SA’s current account deficit narrowed significantly in the second quarter bolstered by higher gold prices.
The current account deficit as a ratio of GDP recovered from 1.5% in the first quarter to 0.9% in quarter two, the SA Reserve Bank (SARB) said on Thursday.
The deficit on the current account of the balance of payments narrowed to R64.6bn in the second quarter from a revised R106.9bn in the first quarter.
The trade surplus widened further from R165.8bn in the first quarter of 2024 to R187.4bn in the second quarter as the value of goods exports increased more than that of merchandise imports.
“The increase in the value of exports of goods and services in the second quarter of 2024 reflected higher prices while the increase in imports of goods and services reflected both higher volumes and prices,” the SARB said.
Notably, net gold exports surged 34% quarter on quarter after falling 7.6% in the previous quarter.

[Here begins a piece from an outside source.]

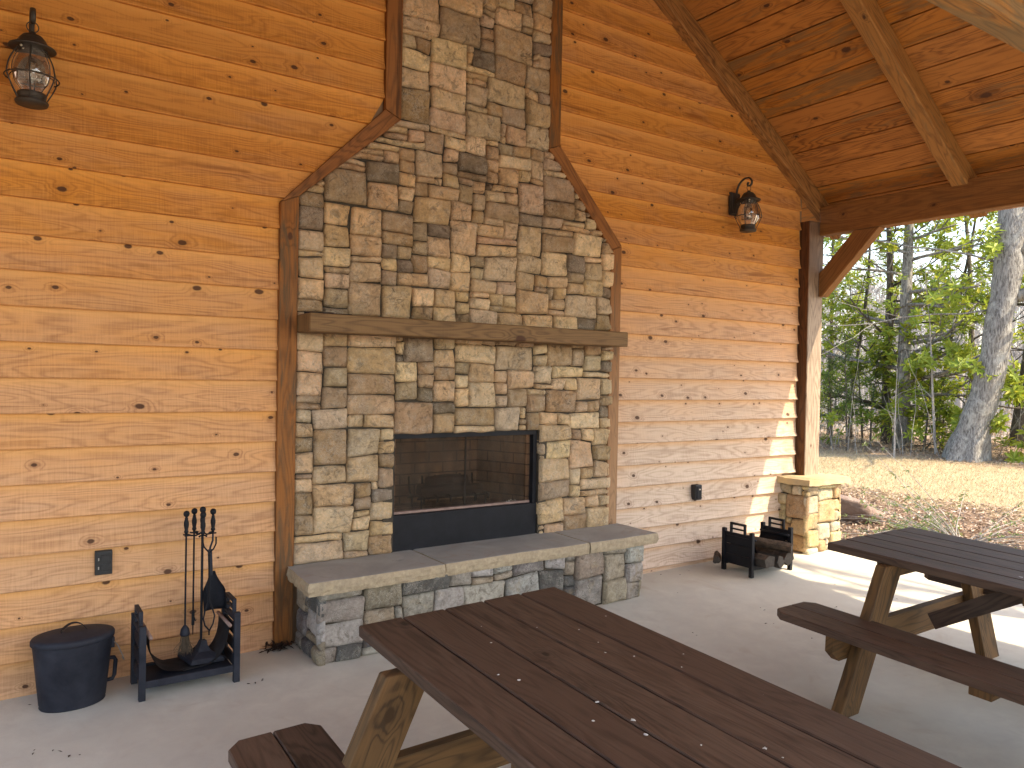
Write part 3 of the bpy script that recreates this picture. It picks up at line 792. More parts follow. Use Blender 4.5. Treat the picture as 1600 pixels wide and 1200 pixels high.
# three flagstones with chipped fronts
def slab(x0, x1, seed, yfr=3.945, skew=0):
    bm = bmesh.new(); rnd = random.Random(seed)
    nx = max(6, int((x1 - x0) / .02)); ny = 20; th = .072
    def zt(x, y): return HZ + .0075 * (x - 1.4) + noise.noise(Vector((x * 2, y * 2, seed))) * .003
    top = []; 
    for i in range(nx + 1):
        row = []
        for j in range(ny + 1):
            fx_ = i / nx; fy = j / ny
            x = x0 + (x1 - x0) * fx_; y = yfr + (4.40 - yfr) * fy
            if seed == 1 and fx_ < .0001: x += .03 * fy
            e = noise.noise(Vector((x * 8, y * 8, seed * 3))) * .008 + noise.noise(Vector((x * 30, y * 30, seed))) * .004
            if j == 0: y += e
            if i == 0: x += e * (1 if seed == 1 else .3)
            if i == nx: x += e * (1 if seed == 3 else .3)
            row.append(bm.verts.new((x, y, zt(x, y) - (.003 if i in (0, nx) or j == 0 else 0))))
        top.append(row)
    for i in range(nx):
        for j in range(ny): bm.faces.new((top[i][j], top[i + 1][j], top[i + 1][j + 1], top[i][j + 1]))
    loop = [top[i][0] for i in range(nx + 1)] + [top[nx][j] for j in range(1, ny + 1)] + [top[i][ny] for i in range(nx - 1, -1, -1)] + [top[0][j] for j in range(ny - 1, 0, -1)]
    prev = loop; cx = (x0 + x1) / 2; cy = 4.18
    for lv in range(1, 6):
        cur = []
        for v in loop:
            f = lv / 5; q = Vector(v.co)
            nn = noise.noise_vector(Vector((q.x * 22, q.y * 22, lv * .9 + seed)))
            out = .007 * sin(f * pi) + nn.x * .007
            dx = -1 if abs(q.x - x0) < .06 and seed == 1 else (1 if abs(q.x - x1) < .06 and seed == 3 else 0)
            dy = -1 if q.y < yfr + .03 else 0
            cur.append(bm.verts.new((q.x + dx * out, q.y + dy * out, q.z - th * f)))
        for i in range(len(loop)):
            bm.faces.new((prev[i], prev[i - 1], cur[i - 1], cur[i]))
        prev = cur
    bm.faces.new(prev)
    bmesh.ops.recalc_face_normals(bm, faces=bm.faces)
    o = fpart('hearth_slab', bm, m_slab, smooth=False)
    return o
slab(1.385, 2.205, 1); slab(2.213, 3.302, 2, 3.955); slab(3.309, 3.925, 3, 3.95)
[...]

Nedbank economists Liandra da Silva and Nicky Weimar said the increase was mainly driven by the gold price, which climbed 4.5% during the quarter as demand for the safe-haven asset increased on uncertainties surrounding geopolitical tensions and the timing of US interest rate cuts. Total exports (including net gold exports) increased by 3.5% in the second quarter after contracting 0.6% in the first quarter.

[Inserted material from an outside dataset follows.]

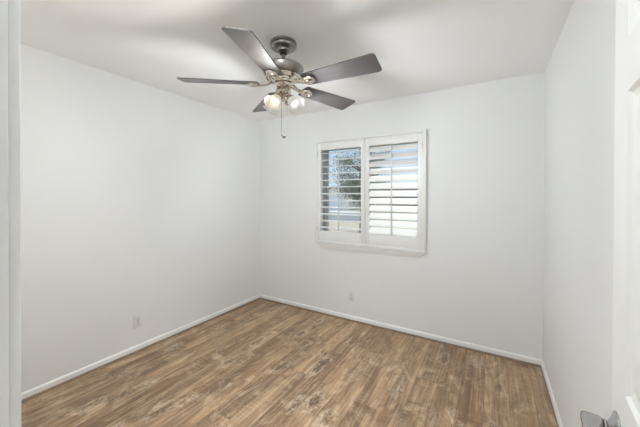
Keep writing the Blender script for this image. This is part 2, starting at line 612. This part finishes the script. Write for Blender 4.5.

Merchandise imports rebounded during the quarter, up by 2.6%, after a 4.5% contraction in the previous quarter.
“The significant recovery in the current account is welcomed but does not suggest a turnaround in global and domestic economic conditions. Inflation has continued to ease across the world, but interest rates largely remain elevated, with only a few key economies having cut and by a small margin,” Da Silva and Weimar said.
They expected demand conditions to show more recovery towards the end of the year “as declining inflation and interest rate cuts bolster overall trade”.
However, exports will likely continue to outweigh imports as muted growth and fixed investment activity weigh on domestic demand. We expect the trade account to remain in a surplus, albeit softer, for the remainder of the year.
Nedbank has forecast a current account deficit of 1.2% of GDP for 2024 compared with 1.6% in 2023.
Jee-A van der Linde, senior economist at Oxford Economics, said SA has recorded a deficit on its current account for nine consecutive quarters, and was likely to persist.
Supply-side constraints continued to restrict exports, he said, However, there was “heightened optimism” that more private-public partnerships in rail and port logistics, for example, could alleviate supply-side constraints and help boost export capacity.
“Stimulating demand by unlocking new export destinations or galvanising existing ones could lift exports further,” said Van der Linde.